The purpose of this study is to create the program for efficient inventory management and reduction, investigating the present conditions and factors of the inventory throughout current apparel industry. The research method applied in this study is to survey 92 domestic companies which were randomly selected with respect to the kinds of goods produced : men′s wear, women′s wear, and unisex wear. The research can be summarized as follows : 1. The seasonal stock rate of current apparel industry was 28.75%, and the rate of men′s wear companies was higher than that of women′s and unisex wear companies. 19.43% of stock cost reflection rate was applied, and the stack cost of men′s and women′s wear companies was higher than that of unisex wear companies. 2. Periodic bargain sale was the most frequently used way of stock clearance, and "uniform price sale"and outlet stores were the second and the third irrespectively.
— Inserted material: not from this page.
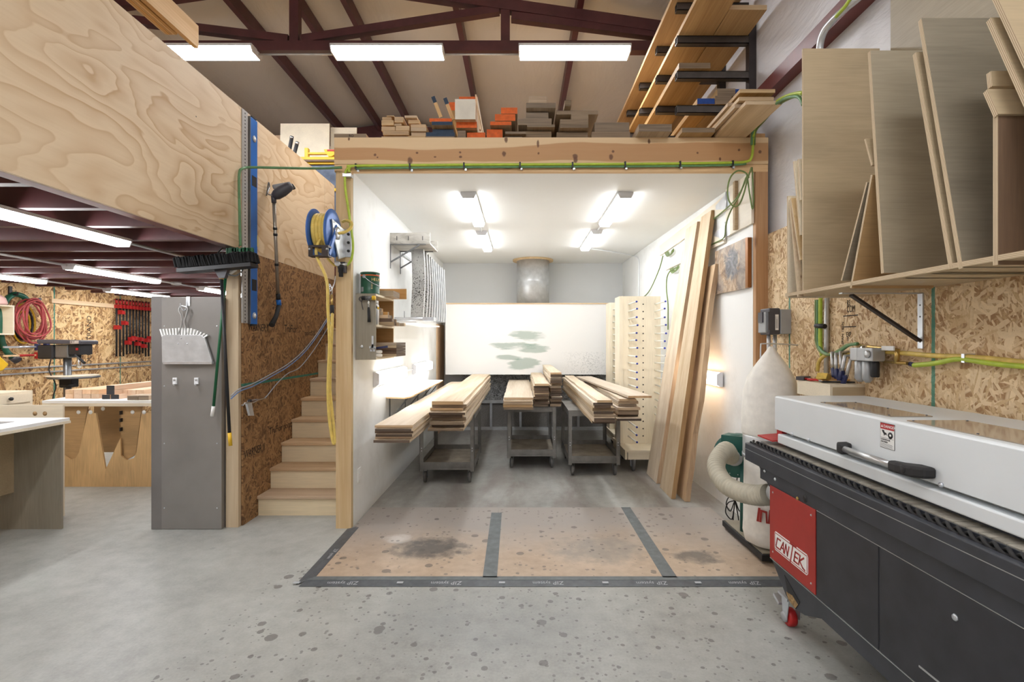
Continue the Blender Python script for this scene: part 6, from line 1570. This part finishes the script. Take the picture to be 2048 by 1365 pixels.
# ledge with tools
t=thing('wall_ledge','small plywood ledge box with hand tools on the right wall','shelf',(1.97,3.2,1.3))
MB().box(1.87,2.079,3.02,3.38,1.295,1.312).build('ledge_top',M['birch'],t)
MB().box(1.87,1.885,3.02,3.38,1.22,1.295).build('ledge_front',M['birch'],t)
MB().box(1.885,2.079,3.02,3.035,1.22,1.295).build('ledge_end',M['shopply'],t)
tag(MB().obox((1.93,3.18,1.345),(.045,.05,-.012),(-.02,.02,.0),(.006,0,.018)).build('rubber_block',M['sponge']),'yellow rubber cleaning block lying on the tool ledge','block')
for i,(x,y,lab) in enumerate(((1.905,3.3,'red handled cutters on the tool ledge, left pair'),(1.915,3.2,'red handled pliers on the tool ledge under the yellow block'))):
    t=thing('pliers',lab,'pliers',(x,y,1.32))
    for s in (-1,1): MB().tube(crs([(x-.03,y+.07+s*.015,1.322),(x-.01,y+.03+s*.012,1.324),(x,y,1.322)],5),.007,8).build('handle',M['red'],t)
    MB().tube([(x,y,1.322),(x+.01,y-.05,1.321)],[.010,.003],8).build('jaws',M['zinc'],t)
tag(MB().obox((1.9,3.36,1.326),(.04,.03,0),(-.015,.02,0),(0,0,.012)).build('staple_remover',M['plasticdark']),'dark grip tool at the far left of the tool ledge','tool')
for k in range(3): tag(MB().obox((1.98+.02*k,3.12+.05*k,1.319+.008*k),(.09,-.02+.02*k,0),(.004,.012,0),(0,0,.004)).build('wood_stick',M['goldwood'] if k else M['black']),'thin stick on the tool ledge, %s from the bottom'%ORD[k],'stick')
# ------------------------------------------------------------------ cantilever lumber rack above the booth
AR=((4.64,'top'),(4.34,'second'),(4.02,'third'),(3.71,'bottom'))
for i,Y in enumerate((4.55,5.22,5.95,6.65)):
    t=thing('lumber_rack','dark steel cantilever rack upright on the right wall, %s from the front'%ORD[i],'rack',(2.09,Y,3.28),'cantilever lumber rack uprights')
    MB().box(2.065,2.13,Y-.035,Y+.035,3.28,4.72 if i else 4.46).build('post',M['blacksteel'],t)
    for z,nm in AR:
        m=MB(); x0,x1=1.415,2.065; zt=z; hb=.068; w_=.06; th=.005
        m.box(x0,x1,Y-w_/2,Y-w_/2+th,zt-hb,zt).box(x0,x1,Y+w_/2-th,Y+w_/2,zt-hb,zt).box(x0,x1,Y-w_/2,Y+w_/2,zt-hb,zt-hb+th).box(x0,x1,Y-w_/2,Y+w_/2,zt-th,zt).box(x0+.03,x1,Y-w_/2+th,Y+w_/2-th,zt-hb+th,zt-th)
        m.build('arm',M['rackmetal'],t)
gr='boards on the cantilever rack'
RK=wood('rack_board',S(198,166,120),S(156,122,80),'X',rough=.65); RKL=wood('rack_board_light',S(222,194,152),S(188,154,110),'X')
def rb(x0,x1,y0,y1,z,th,mats,lab,grp=gr):
    return tag(board('rack_board',y1-y0,x1-x0,th,mxyz((x0+x1)/2,(y0+y1)/2,z+th/2+.001,(0,1,0),(-1,0,0)),mats,rough=.003,seg=6),lab,'board',grp)
rb(1.425,1.735,3.95,7.1,4.34,.04,(RK,M['endgrey']),'wide golden board on the second rack level, left one of two')
rb(1.745,2.055,4.17,7.3,4.34,.04,(RK,M['endlight']),'wide golden board on the second rack level, right one of two')
rb(1.36,1.66,3.6,7.2,4.64,.04,(RK,M['endlight']),'board on the top rack level, its left edge showing beyond the level below')
rb(1.68,1.98,3.6,7.2,4.64,.04,(RK,M['endlight']),'board on the top rack level, hidden behind the level below')
rb(1.42,1.70,4.48,6.9,4.02,.05,(RK,M['endgrey']),'single golden board with grey end on the third rack level')
rb(1.50,1.68,5.1,7.1,4.02,.03,(RKL,M['endlight'])if False else (RKL,M['endlight']),'x') if False else None
rb(1.42,1.58,5.4,7.1,3.71,.03,(RKL,M['endlight']),'light board on the bottom rack level, rear left one')
rb(1.552,1.72,4.46,6.4,3.71,.05,(RK,M['endroyal']),'board with bright blue end on the bottom rack level')if False else rb(1.592,1.745,4.50,6.6,3.71,.05,(RK,M['endroyal']),'board with bright blue end on the bottom rack level')
rb(1.75,1.90,4.50,6.7,3.71,.075,(RK,M['endgrey']),'thick grey ended board right of the blue ended one on the rack')
rb(1.78,1.94,4.52,6.7,3.79,.07,(RK,M['endgrey']),'grey ended board lying on the thick one on the bottom rack level')
rb(1.945,2.055,4.55,6.2,3.71,.10,(RK,M['endlight']),'plain board next to the wall on the bottom rack level')
rb(1.945,2.06,4.56,6.2,3.815,.06,(RK,M['endroyal']),'blue ended board next to the rack upright, on top of a plain board')
# boards on the deck right
ys=[3.66,3.66,3.70,3.74,3.78]; 
for i in range(5):
    y0=[3.62,3.74,3.70,3.86,3.72][i]; x0=[1.63,1.60,1.615,1.60,1.63][i]; w_=[.262,.25,.262,.255,.262][i]
    rb(x0,x0+w_,y0,6.9,3.287+.034*i,.027,(RKL if i<4 else RK,M['endlight']),'light board projecting over the beam at right, %s'%('bottom one','second from bottom','middle one','second from top','topmost')[i]+' of five','boards projecting over the beam at right')
rb(1.325,1.595,4.1,7.0,3.287,.038,(RK,M['endgrey']),'dark golden board on the booth deck left of the projecting boards')
rb(1.335,1.585,4.45,7.0,3.327,.036,(RK,M['endgrey']),'golden board on top of the one left of the projecting boards')
o=board('short_block',.5,.27,.06,mxyz(1.10,4.33,3.286+.031,(0,1,0),(-1,0,0)),(M['oakd'],M['endgrey'])); tag(o,'grey ended block on the beam below the rack arms','board')
tag(MB().box(1.93,2.06,4.21,4.35,3.286,3.325).build('short_block',M['fir']),'short reddish block at the right end of the beam','board')
# ------------------------------------------------------------------ lumber along the beam top
ZB=3.2855
def db(px0,px1,py0,py1,Y,L,mats,lab,grp,roll=0,cat='board'):
    Yp=4.26 if Y<4.36 else Y
    a=P(px0,py1,Yp); b=P(px1,py0,Yp); w_=b.x-a.x; h=b.z-a.z
    bot=ZB if py1>275 else a.z
    h=b.z-bot; zc=(b.z+bot)/2+.001
    ey=Vector((-math.cos(roll),0,-math.sin(roll)))
    o=board('timber_piece',L,w_,h-.007,mxyz((a.x+b.x)/2,Y+L/2,zc,(0,1,0),ey),mats)
    return tag(o,lab,cat,grp)
g1='light sticks stacked on the beam at left'
rows=[(772,808,264,276),(766,815,263,272) ]
def seq(x0,x1,y0,y1,n,m): pass
LG=(M['pine'],M['endlight']); Y0=4.24
pieces=[ # px0,px1,py0,py1,Y
 (762,820,271.5,277.5),(766,818,262,271.5),(762,790,252,262),(791,819,251,262),(763,788,241,252),(789,807,241.5,246.5),(788,803,246.5,252),(763,782,232,241),(772,787,229,232.5),(788,806,232,241)]
for i,(a,b,c_,d) in enumerate(pieces):
    db(a+.3,b-.3,c_,d,Y0+random.uniform(0,.04),1.8,LG,'light stick in the leftmost stack on the beam, piece %s counting up'%ORD[i],g1)
pieces=[(816,851,271.5,277.5),(821,851,263,271.5),(821,853,254,263),(820,851,246,254),(815,838,237,246),(809,834,231,237)]
for i,(a,b,c_,d) in enumerate(pieces):
    db(a+.3,b-.3,c_,d,Y0+random.uniform(0,.05),1.7,LG,'light stick in the second stack on the beam, piece %s counting up'%ORD[i],g1)
g2='painted end boards on the beam'
OR=(M['oakd'],M['endorange']); BL=(M['oakd'],M['endblue']); GY=(M['oakd'],M['endgrey']); WH=(M['pine'],M['endwhite'])
for i,(a,b,c_,d,mt_,lab) in enumerate((
 (851,909,272,277.5,GY,'thin grey board at the foot of the blue ended boards'),
 (850,909,261,271.5,BL,'blue ended board, lowest of three'),(862,906,252,260.5,BL,'blue ended board, middle of three'),(863,905,242.5,251.5,BL,'blue ended board, top of three'),
 (857,903,233,242,OR,'orange ended board lying on the three blue ended boards'),
 (932,970,258.5,279,OR,'orange ended board lying low left of centre'),(912,954,243,257,OR,'orange ended board under the thick white topped timber'),
 (914,931,257.5,279,GY,'dark block below the orange ended board'),
 (972,1005,252,279,OR,'orange ended board, lowest of the stepped orange pile'),(980,1023,242.5,251.5,OR,'orange ended board, second of the stepped orange pile'),
 (989,1031,224.5,240,OR,'orange ended board, third of the stepped orange pile'),(1001,1035,208,222.5,OR,'orange ended board on top of the stepped orange pile'),
 (1010,1052,262.5,269,GY,'thin grey board at the foot of the central timbers'),(1008,1045,270,279,GY,'thinner grey board under the thin one'),
 (1046,1104,256,279,GY,'wide marked timber below the central stack'),(1054,1110,248.5,255.5,GY,'dark wide timber in the central stack'),
 (1036,1104,233,248,GY,'wide pale timber in the central stack'),(1052,1098,217.5,232,GY,'brown timber in the upper central stack'),(1052,1112,205,217,GY,'wide knotty timber near the top of the central stack'),
 (1058,1094,189,204,(M['oak'],M['endlight']),'pale timber on the very top of the central stack'),
 (1114,1178,258,279,GY,'grey block low in the stack right of centre'),(1120,1177,238,257,GY,'rounded grey timber in the stack right of centre'),(1143,1178,224,238,GY,'small grey timber in the stack right of centre'),
 (1113,1199,214,224,GY,'wide grey timber across the stack right of centre'),(1129,1143,200,213.5,GY,'small upright block on the stack right of centre'),
 (1184,1262,260,279,GY,'grey board, lower of two at the right end'),(1191,1262,238,259,GY,'thick brown board, upper of two at the right end'))):
    db(a+.4,b-.4,c_+.2,d-.2,4.26+(.03*(i%3)),1.4,mt_,lab+' on the beam' if 'beam' not in lab else lab,g2)
# leaning pieces
o=board('timber_piece',1.3,.17,.165,mxyz(*(P(931,222,4.22)+Vector((0,.62,.04))),(0,1,.06),(-1,0,0)),WH); tag(o,'thick pale timber with white end tilted among the orange ended boards','board',g2)
db(918,955,193,208,4.7,1.2,OR,'orange ended board standing highest behind the thick white ended timber',g2)
db(898,918,204,222,4.6,1.2,OR,'orange ended board half hidden left of the white ended timber',g2)
for i,(x0,y0,x1,y1) in enumerate(((866,194,882,235),(890,197,906,240))):
    a=P(x0,y0,4.28); b=P(x1,y1,4.34); 
    o=board('thin_stick',(a-b).length,.03,.03,mxyz(*((a+b)/2),(b-a),(0,1,0)),(M['pine'],M['endblue'])); tag(o,'thin stick with blue tip leaning up from the beam pile, %s one'%('left' if i==0 else 'right'),'stick')
    board('painted_tip',.05,.0315,.0315,mxyz(*(a+(a-b).normalized()*-.023),(b-a),(0,1,0)),(M['endblue'],M['endblue']),o)
o=board('thin_stick',.30,.04,.012,mxyz(*P(956,226,4.3),(.12,0,-1),(0,1,0)),(M['pine'],M['endlight'])); tag(o,'thin pale stick leaning beside the white ended timber','stick')
o=board('marked_board',.9,.27,.04,mxyz(P(701,0,4.23).x,4.67,3.286+.021,(0,1,0),(-1,0,0)),(M['oakd'],M['endgrey'])); tag(o,'grey board with handwritten letters at the left end of the beam','board')
text('lettering','RO',mxyz(P(696,0,4.2).x,4.2185,3.308,(1,0,0),(0,0,1)),.03,M['inkdark'],o,.0004)
text('lettering','R2',mxyz(P(1083,0,4.2).x,4.2585,3.312,(1,0,0),(0,0,1)),.03,M['inkdark'],bpy.data.objects['booth_deck'],.0004) if False else None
Unisex wear companies appeared to be more enthusiastic in stock clearance than the companies belonging to the other two categories. The main places for the stock clearance were department stores, outlet stores and enterprises specialized in the stock clearance. 3. QR production was proved to be the most commonly adjusted method of stock reduction, and the emphasis on development of new design and the utilization of stock management system through computer network were the next, While unisex wear companies had established the positive policies, men′s wear companies took lukewarm altitudes in every aspect. The companies selling on an order were 18.64%, and unisex wear companies showed the higher rate. The lead-time after QR production was 10.91 days, and it seemed to take more time for men′s wear companies than for women′s and unisex wear companies. The rate of the chance in stock was proved to decrease by 12.94%, and there was found no meaningful difference among the three categories of apparel companies.